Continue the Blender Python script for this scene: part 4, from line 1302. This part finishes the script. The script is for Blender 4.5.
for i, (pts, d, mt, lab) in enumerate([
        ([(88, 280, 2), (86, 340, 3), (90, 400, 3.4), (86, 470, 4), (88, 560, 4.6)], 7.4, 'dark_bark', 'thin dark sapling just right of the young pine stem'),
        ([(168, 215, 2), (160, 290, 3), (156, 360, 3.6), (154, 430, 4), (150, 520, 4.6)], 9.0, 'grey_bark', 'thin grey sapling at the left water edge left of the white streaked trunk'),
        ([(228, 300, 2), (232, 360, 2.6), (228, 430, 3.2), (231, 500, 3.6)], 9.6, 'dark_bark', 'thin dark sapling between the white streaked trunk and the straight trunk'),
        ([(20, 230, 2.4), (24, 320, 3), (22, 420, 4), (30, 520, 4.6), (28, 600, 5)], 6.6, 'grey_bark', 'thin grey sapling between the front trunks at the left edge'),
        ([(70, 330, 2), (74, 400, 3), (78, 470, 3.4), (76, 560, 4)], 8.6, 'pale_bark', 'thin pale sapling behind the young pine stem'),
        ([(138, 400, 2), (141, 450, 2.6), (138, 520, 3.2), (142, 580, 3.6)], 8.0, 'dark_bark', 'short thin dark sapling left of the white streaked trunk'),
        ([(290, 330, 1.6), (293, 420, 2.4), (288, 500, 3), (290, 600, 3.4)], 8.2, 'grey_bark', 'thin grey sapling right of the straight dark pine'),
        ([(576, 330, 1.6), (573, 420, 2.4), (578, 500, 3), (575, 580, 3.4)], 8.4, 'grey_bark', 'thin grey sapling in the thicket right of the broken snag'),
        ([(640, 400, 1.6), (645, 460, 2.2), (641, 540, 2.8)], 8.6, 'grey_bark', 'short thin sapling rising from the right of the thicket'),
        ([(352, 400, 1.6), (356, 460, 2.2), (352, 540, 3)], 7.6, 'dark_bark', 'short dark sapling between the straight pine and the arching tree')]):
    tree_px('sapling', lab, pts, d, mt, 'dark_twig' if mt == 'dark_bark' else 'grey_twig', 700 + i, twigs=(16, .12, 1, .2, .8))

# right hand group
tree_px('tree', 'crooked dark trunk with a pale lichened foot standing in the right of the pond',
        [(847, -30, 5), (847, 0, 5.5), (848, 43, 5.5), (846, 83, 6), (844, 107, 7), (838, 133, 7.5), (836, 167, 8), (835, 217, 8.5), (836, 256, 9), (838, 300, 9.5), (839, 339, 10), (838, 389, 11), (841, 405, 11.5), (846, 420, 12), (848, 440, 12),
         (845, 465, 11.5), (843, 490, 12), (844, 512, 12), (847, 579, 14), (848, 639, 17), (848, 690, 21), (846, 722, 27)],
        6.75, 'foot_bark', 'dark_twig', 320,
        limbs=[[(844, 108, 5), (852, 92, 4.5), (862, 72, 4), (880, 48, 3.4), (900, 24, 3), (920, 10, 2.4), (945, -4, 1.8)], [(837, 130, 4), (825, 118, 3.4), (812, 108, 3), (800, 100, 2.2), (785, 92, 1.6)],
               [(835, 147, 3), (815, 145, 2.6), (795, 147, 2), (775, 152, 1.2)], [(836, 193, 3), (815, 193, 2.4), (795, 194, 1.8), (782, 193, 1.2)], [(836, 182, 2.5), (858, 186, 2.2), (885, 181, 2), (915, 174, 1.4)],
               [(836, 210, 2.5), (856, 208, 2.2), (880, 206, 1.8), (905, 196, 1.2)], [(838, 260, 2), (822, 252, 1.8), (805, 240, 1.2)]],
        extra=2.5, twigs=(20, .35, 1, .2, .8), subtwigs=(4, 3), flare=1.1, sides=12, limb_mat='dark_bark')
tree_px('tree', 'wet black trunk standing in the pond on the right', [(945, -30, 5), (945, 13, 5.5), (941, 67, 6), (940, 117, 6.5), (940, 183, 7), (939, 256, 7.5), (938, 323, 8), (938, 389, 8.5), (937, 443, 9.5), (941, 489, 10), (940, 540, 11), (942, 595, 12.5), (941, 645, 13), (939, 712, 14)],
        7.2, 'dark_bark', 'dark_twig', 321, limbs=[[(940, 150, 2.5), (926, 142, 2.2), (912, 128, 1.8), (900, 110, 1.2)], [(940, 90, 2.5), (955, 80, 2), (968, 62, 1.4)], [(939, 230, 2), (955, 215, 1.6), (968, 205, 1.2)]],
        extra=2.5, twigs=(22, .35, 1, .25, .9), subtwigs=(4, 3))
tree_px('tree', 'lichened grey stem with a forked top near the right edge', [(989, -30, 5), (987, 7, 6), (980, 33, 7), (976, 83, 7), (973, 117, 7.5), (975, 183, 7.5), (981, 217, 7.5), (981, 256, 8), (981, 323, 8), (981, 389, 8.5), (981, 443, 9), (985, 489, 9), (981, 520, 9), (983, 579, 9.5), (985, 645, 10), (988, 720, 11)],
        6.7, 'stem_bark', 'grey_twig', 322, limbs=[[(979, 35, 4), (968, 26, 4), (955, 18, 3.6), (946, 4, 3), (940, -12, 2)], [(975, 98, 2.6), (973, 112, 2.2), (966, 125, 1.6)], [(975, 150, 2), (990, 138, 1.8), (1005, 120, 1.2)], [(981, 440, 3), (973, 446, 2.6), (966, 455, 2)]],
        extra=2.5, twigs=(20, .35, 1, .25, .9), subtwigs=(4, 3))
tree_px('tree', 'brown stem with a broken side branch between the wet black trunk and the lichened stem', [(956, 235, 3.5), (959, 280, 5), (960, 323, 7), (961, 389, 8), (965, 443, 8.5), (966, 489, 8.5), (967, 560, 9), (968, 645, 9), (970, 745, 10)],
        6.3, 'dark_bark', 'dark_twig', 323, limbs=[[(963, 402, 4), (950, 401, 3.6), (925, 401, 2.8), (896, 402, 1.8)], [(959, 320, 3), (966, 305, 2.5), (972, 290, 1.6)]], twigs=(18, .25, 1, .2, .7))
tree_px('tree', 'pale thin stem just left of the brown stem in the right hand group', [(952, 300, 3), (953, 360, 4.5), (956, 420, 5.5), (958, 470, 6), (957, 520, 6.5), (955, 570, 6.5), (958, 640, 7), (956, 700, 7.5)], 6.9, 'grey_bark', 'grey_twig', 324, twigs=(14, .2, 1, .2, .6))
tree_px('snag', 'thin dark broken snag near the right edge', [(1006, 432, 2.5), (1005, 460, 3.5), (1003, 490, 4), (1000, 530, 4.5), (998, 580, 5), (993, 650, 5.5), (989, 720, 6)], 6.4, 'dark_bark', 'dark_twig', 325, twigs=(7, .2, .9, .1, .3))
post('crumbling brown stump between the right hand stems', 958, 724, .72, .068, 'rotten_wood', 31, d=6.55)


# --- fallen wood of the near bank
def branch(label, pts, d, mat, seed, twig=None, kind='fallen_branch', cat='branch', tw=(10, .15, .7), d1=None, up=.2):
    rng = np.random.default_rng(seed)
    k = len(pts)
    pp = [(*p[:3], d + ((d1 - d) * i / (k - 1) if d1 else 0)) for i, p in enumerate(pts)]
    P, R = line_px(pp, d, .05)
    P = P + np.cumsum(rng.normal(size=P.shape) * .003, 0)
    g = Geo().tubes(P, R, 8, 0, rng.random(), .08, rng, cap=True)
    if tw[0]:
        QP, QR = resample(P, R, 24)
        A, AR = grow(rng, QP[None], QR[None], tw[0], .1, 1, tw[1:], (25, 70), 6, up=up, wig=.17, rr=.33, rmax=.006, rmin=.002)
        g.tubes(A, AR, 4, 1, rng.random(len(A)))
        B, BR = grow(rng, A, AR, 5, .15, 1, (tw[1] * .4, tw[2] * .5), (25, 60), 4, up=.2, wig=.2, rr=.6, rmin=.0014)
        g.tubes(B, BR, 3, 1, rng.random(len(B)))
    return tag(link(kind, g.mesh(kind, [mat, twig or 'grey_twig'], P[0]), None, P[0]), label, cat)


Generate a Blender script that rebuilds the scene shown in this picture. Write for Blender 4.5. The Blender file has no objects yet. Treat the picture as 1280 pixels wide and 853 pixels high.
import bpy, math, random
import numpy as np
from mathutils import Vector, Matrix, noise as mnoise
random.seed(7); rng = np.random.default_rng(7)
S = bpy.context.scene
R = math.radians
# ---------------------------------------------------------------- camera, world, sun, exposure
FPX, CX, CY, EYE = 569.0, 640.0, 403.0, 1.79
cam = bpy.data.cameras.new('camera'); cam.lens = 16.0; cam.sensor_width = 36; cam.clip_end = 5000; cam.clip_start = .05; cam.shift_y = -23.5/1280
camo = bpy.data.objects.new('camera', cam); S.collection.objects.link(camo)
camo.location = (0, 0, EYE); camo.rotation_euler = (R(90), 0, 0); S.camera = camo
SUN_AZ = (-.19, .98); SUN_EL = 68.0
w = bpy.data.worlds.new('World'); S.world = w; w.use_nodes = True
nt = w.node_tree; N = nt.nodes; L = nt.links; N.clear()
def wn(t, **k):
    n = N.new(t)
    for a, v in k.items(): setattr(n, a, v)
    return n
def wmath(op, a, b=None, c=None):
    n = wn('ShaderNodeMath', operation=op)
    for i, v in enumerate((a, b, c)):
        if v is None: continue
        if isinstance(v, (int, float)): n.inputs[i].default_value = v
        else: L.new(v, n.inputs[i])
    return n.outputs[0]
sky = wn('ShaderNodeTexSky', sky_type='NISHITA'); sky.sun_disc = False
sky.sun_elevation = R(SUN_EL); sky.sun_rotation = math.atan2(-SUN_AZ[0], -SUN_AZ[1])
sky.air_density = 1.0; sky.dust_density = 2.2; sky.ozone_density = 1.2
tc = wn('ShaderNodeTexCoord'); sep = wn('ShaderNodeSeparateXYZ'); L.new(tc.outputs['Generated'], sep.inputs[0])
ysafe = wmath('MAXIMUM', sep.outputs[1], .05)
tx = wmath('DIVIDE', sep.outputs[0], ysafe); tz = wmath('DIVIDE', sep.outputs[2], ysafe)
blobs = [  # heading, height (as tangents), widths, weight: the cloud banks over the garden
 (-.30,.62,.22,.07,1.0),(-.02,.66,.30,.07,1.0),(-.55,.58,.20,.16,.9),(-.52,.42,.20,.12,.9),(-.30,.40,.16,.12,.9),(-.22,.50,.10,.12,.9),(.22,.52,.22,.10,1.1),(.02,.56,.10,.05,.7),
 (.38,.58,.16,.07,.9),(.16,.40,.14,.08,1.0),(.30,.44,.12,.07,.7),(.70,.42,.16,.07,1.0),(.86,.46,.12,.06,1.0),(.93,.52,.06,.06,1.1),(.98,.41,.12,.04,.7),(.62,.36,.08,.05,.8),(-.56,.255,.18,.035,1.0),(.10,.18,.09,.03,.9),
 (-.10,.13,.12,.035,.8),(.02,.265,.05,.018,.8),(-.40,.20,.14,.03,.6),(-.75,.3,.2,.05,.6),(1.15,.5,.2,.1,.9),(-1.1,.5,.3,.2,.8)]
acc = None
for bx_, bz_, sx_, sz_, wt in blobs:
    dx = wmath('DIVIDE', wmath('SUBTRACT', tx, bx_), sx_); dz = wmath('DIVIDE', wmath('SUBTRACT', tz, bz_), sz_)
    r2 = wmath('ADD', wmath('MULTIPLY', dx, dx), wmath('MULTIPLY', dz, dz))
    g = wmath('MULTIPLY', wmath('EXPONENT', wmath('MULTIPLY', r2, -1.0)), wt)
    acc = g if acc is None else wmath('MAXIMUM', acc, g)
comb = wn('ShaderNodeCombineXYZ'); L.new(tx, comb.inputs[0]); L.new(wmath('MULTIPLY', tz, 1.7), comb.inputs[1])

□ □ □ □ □

■ **Directions**
Output exactly the leading lines of the data, up to and including the line marked by "tree_px('sapling', lab, pts, d, mt, 'dark_twig'".

■ **Full response**
Continue the Blender Python script for this scene: part 4, from line 1302. This part finishes the script. The script is for Blender 4.5.
for i, (pts, d, mt, lab) in enumerate([
        ([(88, 280, 2), (86, 340, 3), (90, 400, 3.4), (86, 470, 4), (88, 560, 4.6)], 7.4, 'dark_bark', 'thin dark sapling just right of the young pine stem'),
        ([(168, 215, 2), (160, 290, 3), (156, 360, 3.6), (154, 430, 4), (150, 520, 4.6)], 9.0, 'grey_bark', 'thin grey sapling at the left water edge left of the white streaked trunk'),
        ([(228, 300, 2), (232, 360, 2.6), (228, 430, 3.2), (231, 500, 3.6)], 9.6, 'dark_bark', 'thin dark sapling between the white streaked trunk and the straight trunk'),
        ([(20, 230, 2.4), (24, 320, 3), (22, 420, 4), (30, 520, 4.6), (28, 600, 5)], 6.6, 'grey_bark', 'thin grey sapling between the front trunks at the left edge'),
        ([(70, 330, 2), (74, 400, 3), (78, 470, 3.4), (76, 560, 4)], 8.6, 'pale_bark', 'thin pale sapling behind the young pine stem'),
        ([(138, 400, 2), (141, 450, 2.6), (138, 520, 3.2), (142, 580, 3.6)], 8.0, 'dark_bark', 'short thin dark sapling left of the white streaked trunk'),
        ([(290, 330, 1.6), (293, 420, 2.4), (288, 500, 3), (290, 600, 3.4)], 8.2, 'grey_bark', 'thin grey sapling right of the straight dark pine'),
        ([(576, 330, 1.6), (573, 420, 2.4), (578, 500, 3), (575, 580, 3.4)], 8.4, 'grey_bark', 'thin grey sapling in the thicket right of the broken snag'),
        ([(640, 400, 1.6), (645, 460, 2.2), (641, 540, 2.8)], 8.6, 'grey_bark', 'short thin sapling rising from the right of the thicket'),
        ([(352, 400, 1.6), (356, 460, 2.2), (352, 540, 3)], 7.6, 'dark_bark', 'short dark sapling between the straight pine and the arching tree')]):
    tree_px('sapling', lab, pts, d, mt, 'dark_twig' if mt == 'dark_bark' else 'grey_twig', 700 + i, twigs=(16, .12, 1, .2, .8))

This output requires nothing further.